Paw Paw Creek, at Anderson Branch 030916

Anderson Branch Road, 030916

 

Upper Paw Paw, 030916

 
 

 

But I also remember a time many years ago when I first started hanging out with Dellie Norton. This one particular day we went to visit one of her relatives - a short drive and longer walk into a deep holler, following a boldly flowing creek. A small, broad valley with a patch of waist-high tobacco alongside a significant garden, a log cabin with wrap-around porch and smoke rising from the chimney - it couldn't have been more idyllic. We forded the creek, stepping gingerly on wobbly rocks and there we came face to face with the household dump site - an enormous pile of milk jugs, disposable diapers, tin cans, clothes, tires, and appliances - all spilling from the road and into the creek. 

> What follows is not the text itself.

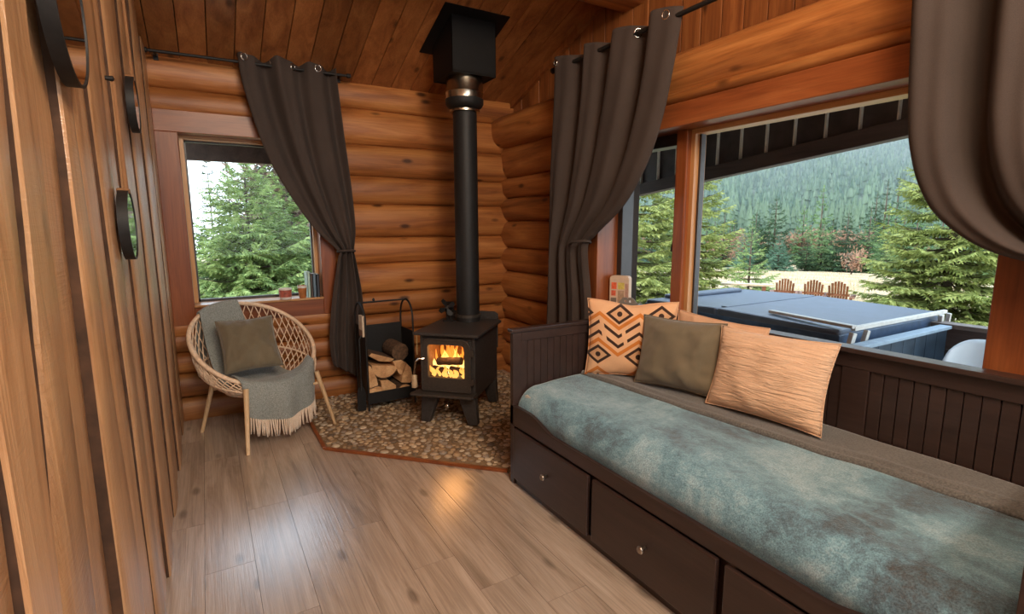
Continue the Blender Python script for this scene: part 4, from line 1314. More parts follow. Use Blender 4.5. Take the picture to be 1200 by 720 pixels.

The very idea of trash was a relatively new concept for people like Dellie. Her's was not a throw-away culture. Use and reuse was what she lived by. But the arrival of modern culture to the mountains brought plastic, more packaging, and more waste. The thought of hauling it to a landfill and paying money to throw it away made no sense when it could simply be thrown in the creek where the next heavy rain would wash it from sight.

 
 
 

Upper Paw Paw, 030916

 
 

Upper Paw Paw, 030916

Now, some forty years later, I want to believe people surely know better, that we've learned that plastic and electronics don't simply vanish in the soil, that tires don't recycle in creeks. But evidence from my walks says, "no, we've learned nothing." Makes we wonder if it's not my anger that's misplaced. 

That I should think instead of A Boxspring's Memory. Bits of cloth, cotton stuffing, invoices, a pair of intact panty hose, lacking only a good washing. And stories. Stories from the boxspring itself, of bouncing and creaking, of rust and decay. And stories from the owners of such things - My life with Boxsprings. And maybe from the imaginations and memories of people who see these pictures. It's what pictures do.